How to build a professional CV online in 2026
A practical guide to creating a professional CV with online builders — ATS compatibility, structure, common mistakes, and what actually gets you hired.
Your CV has six seconds to make a first impression. That's the average time a recruiter spends on an initial scan. In those six seconds, your document needs to communicate competence, relevance, and professionalism.
The good news: online CV builders have made it easier than ever to create a polished, ATS-friendly CV without design skills. The bad news: most people use them wrong.
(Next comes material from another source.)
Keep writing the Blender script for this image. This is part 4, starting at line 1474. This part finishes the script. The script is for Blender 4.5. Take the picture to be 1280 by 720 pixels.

Here's how to do it right.
Why Use an Online CV Builder?
Word documents are unreliable. Formatting breaks across different versions of Word, LibreOffice, and Google Docs. What looks perfect on your screen might look like a mess on the recruiter's.
Design tools require design skills. Canva templates look pretty but often fail ATS (Applicant Tracking System) scans because they use images, columns, and custom fonts that machines can't parse.
Online CV builders solve both problems. They give you professional templates with consistent formatting that exports to PDF correctly every time. The best ones also ensure ATS compatibility so your CV actually reaches human eyes.
What to Look for in a CV Builder
ATS Compatibility
Over 75% of large companies use ATS software to filter CVs before a human sees them. Your builder should:
- Use standard section headings (Experience, Education, Skills)
- Output clean, parseable PDF text
- Avoid complex layouts that confuse ATS parsers
- Let you preview how ATS systems read your document
Clean Design
Less is more. The best CVs use:
- One or two fonts (a sans-serif for headings, the same or a serif for body)
- Consistent spacing and alignment
- Strategic use of bold and color (accent, not rainbow)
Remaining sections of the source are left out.